The International Monetary Fund (IMF) said in its latest economic outlook for the EU that without proper adjustment, the continent’s annual GDP growth rate for the next 10 years might be reduced to just 1.45%.

In a recent letter to the members of the European Council, President of the European Council Charles Michel warned that if this worrying trend is not quickly reversed, the EU could fall behind other economies in the race.

IMF economists also recommended that the EU promote strong investment, especially in infrastructure and green technology, to avoid the risk of falling further behind in the global economy.

This is not the first time the EU’s economic competitiveness has been put on the table.

Sharing the same view with the President of the European Council, former Italian Prime Minister Enrico Letta said that the growth gap between the EU and leading economies is growing.

In its latest report, published at the end of October, the IMF warned that the gap between the EU and the US’s GDP would further widen by the end of the decade.

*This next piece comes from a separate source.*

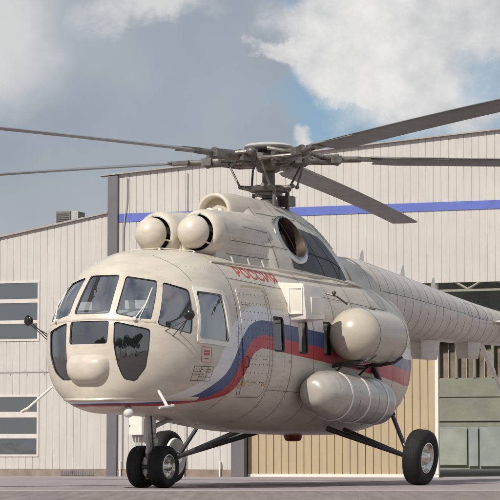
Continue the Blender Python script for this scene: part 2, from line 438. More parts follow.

The difference in productivity is reflected in most sectors of the economy, but most clearly in technology. The IMF said that Europe's technology sector’s productivity has been virtually stagnant since 2005, while it has grown by nearly 40% in the US.

Previously, former ECB President Mario Draghi highlighted the EU's weakness in advanced technology development as a key issue.

In that context, the measures outlined in the Budapest Declaration are expected to create a foundation for the EU to reverse the situation and improve its economic competitiveness.

However, experts say this is not an issue that can be solved overnight, stressing that this requires the joint efforts of all member countries of the union.